Gula yang merupakan bahan pangan yang menjadi komoditas di pasar ekonomi nasional ini akan menjadi peluang besar bagi Indonesia jika angka produktivitasnya lebih ditingkatkan lagi. Dengan ini, maka PG terutama  PTPN X (Persero) akan lebih berperan aktif dalam meningkatkan perekonomian negeri dengan optimalisasi segala aspek yang berkenaan dengan peningkatan produktivitas gula dalam negeri ini, tentunya dengan program revolusi hijau tersebut. Hal ini perlu ditingkatkan untuk mengurangi ketergantungan kita dalam impor gula dalam pemenuhan kebutuhan konsumtif masyarakat dan sekaligus untuk memenuhi kebutuhan masyarakat yang jiwa konsumtif yang sangat tinggi dibandingkan dengan hasil produksi industri gula sebelumnya sehingga dengan revolusi hijau, impor gula yang menguras devisa negara dan mengganggu ketahanan pangan nasional serta sektor pertanian skala nasional ini, dapat diminimalisir.

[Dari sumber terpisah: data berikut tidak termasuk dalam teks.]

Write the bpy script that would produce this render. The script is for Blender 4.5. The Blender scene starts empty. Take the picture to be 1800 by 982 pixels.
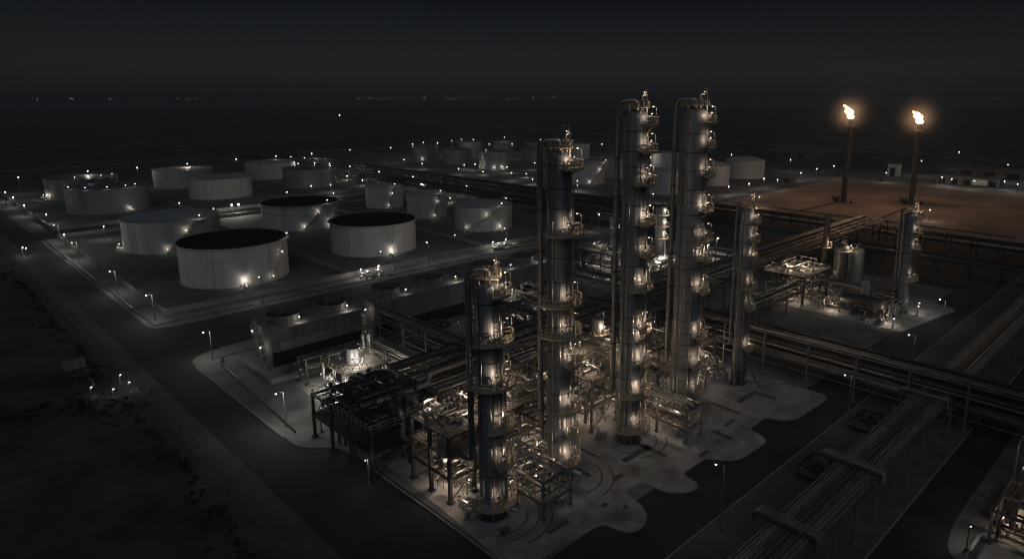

Menurut data statistik yg penulis dapat, Indonesia sedikit berhasil merebut kembali pamornya menjadi penghasil gula terbesar meski hanya dalam skala nasional melalui peran PTPN X (Persero) yang mampu memproduksi gula mencapai 494.193 ton pada tahun 2012 dan meningkat 10 persen dibandingkan dengan produksi gula tahun 20122 sebesar 446.926 ton. Maka dari itu dengan adanya proses Revolusi Hijau ini diharapkan eksistensi dan peran pabrik gula dapat semakin meningkat, sehingga kebutuhan masyarakat konsumtif terhadap gula ini terus tercukupi, dan juga dengan peran tersebut PG dapat mengangkat taraf perekonomian negara yang sekarang ini dalam kondisi terpuruk, yakni salah satunya dengan semakin luasnya lapangan pekerjaan yang di berikan kepada masyarakat.